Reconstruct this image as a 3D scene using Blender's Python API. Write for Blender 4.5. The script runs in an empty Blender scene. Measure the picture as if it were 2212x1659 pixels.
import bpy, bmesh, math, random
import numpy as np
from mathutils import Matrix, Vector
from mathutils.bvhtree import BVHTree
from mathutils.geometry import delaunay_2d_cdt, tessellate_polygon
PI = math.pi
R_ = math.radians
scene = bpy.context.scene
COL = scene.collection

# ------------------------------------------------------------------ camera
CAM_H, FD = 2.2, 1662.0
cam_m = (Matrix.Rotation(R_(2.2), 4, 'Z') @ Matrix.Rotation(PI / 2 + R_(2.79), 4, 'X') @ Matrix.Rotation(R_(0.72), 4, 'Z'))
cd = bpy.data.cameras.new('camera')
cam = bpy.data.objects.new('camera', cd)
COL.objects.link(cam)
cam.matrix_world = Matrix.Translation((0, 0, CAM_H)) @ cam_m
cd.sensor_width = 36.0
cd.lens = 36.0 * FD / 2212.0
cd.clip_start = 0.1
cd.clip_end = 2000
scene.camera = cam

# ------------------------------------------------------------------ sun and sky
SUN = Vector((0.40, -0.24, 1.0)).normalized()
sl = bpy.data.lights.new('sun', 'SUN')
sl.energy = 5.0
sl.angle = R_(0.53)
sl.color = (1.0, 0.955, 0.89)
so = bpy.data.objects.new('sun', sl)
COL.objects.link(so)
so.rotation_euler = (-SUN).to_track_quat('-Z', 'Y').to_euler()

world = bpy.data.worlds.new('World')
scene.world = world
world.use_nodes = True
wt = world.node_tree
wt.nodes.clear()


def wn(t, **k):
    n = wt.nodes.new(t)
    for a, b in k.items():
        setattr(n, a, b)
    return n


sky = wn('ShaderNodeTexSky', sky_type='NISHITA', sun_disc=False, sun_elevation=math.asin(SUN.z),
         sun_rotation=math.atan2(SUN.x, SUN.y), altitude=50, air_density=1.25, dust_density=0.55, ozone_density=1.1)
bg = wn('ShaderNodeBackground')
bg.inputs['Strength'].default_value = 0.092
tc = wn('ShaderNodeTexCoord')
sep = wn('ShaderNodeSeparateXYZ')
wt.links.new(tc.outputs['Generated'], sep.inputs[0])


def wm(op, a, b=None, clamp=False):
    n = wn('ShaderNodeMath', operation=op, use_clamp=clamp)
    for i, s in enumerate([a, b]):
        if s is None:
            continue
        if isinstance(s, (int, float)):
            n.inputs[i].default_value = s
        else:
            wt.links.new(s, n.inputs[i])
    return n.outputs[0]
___
* **Task goal**
What you return should be the lines from the start of the data through the line with "wt.links.new(tc.outputs['Generated'], sep.inputs[0])", quoted exactly and nothing more.

* **Expected output**
Reconstruct this image as a 3D scene using Blender's Python API. Write for Blender 4.5. The script runs in an empty Blender scene. Measure the picture as if it were 2212x1659 pixels.
import bpy, bmesh, math, random
import numpy as np
from mathutils import Matrix, Vector
from mathutils.bvhtree import BVHTree
from mathutils.geometry import delaunay_2d_cdt, tessellate_polygon
PI = math.pi
R_ = math.radians
scene = bpy.context.scene
COL = scene.collection

# ------------------------------------------------------------------ camera
CAM_H, FD = 2.2, 1662.0
cam_m = (Matrix.Rotation(R_(2.2), 4, 'Z') @ Matrix.Rotation(PI / 2 + R_(2.79), 4, 'X') @ Matrix.Rotation(R_(0.72), 4, 'Z'))
cd = bpy.data.cameras.new('camera')
cam = bpy.data.objects.new('camera', cd)
COL.objects.link(cam)
cam.matrix_world = Matrix.Translation((0, 0, CAM_H)) @ cam_m
cd.sensor_width = 36.0
cd.lens = 36.0 * FD / 2212.0
cd.clip_start = 0.1
cd.clip_end = 2000
scene.camera = cam

# ------------------------------------------------------------------ sun and sky
SUN = Vector((0.40, -0.24, 1.0)).normalized()
sl = bpy.data.lights.new('sun', 'SUN')
sl.energy = 5.0
sl.angle = R_(0.53)
sl.color = (1.0, 0.955, 0.89)
so = bpy.data.objects.new('sun', sl)
COL.objects.link(so)
so.rotation_euler = (-SUN).to_track_quat('-Z', 'Y').to_euler()

world = bpy.data.worlds.new('World')
scene.world = world
world.use_nodes = True
wt = world.node_tree
wt.nodes.clear()


def wn(t, **k):
    n = wt.nodes.new(t)
    for a, b in k.items():
        setattr(n, a, b)
    return n


sky = wn('ShaderNodeTexSky', sky_type='NISHITA', sun_disc=False, sun_elevation=math.asin(SUN.z),
         sun_rotation=math.atan2(SUN.x, SUN.y), altitude=50, air_density=1.25, dust_density=0.55, ozone_density=1.1)
bg = wn('ShaderNodeBackground')
bg.inputs['Strength'].default_value = 0.092
tc = wn('ShaderNodeTexCoord')
sep = wn('ShaderNodeSeparateXYZ')
wt.links.new(tc.outputs['Generated'], sep.inputs[0])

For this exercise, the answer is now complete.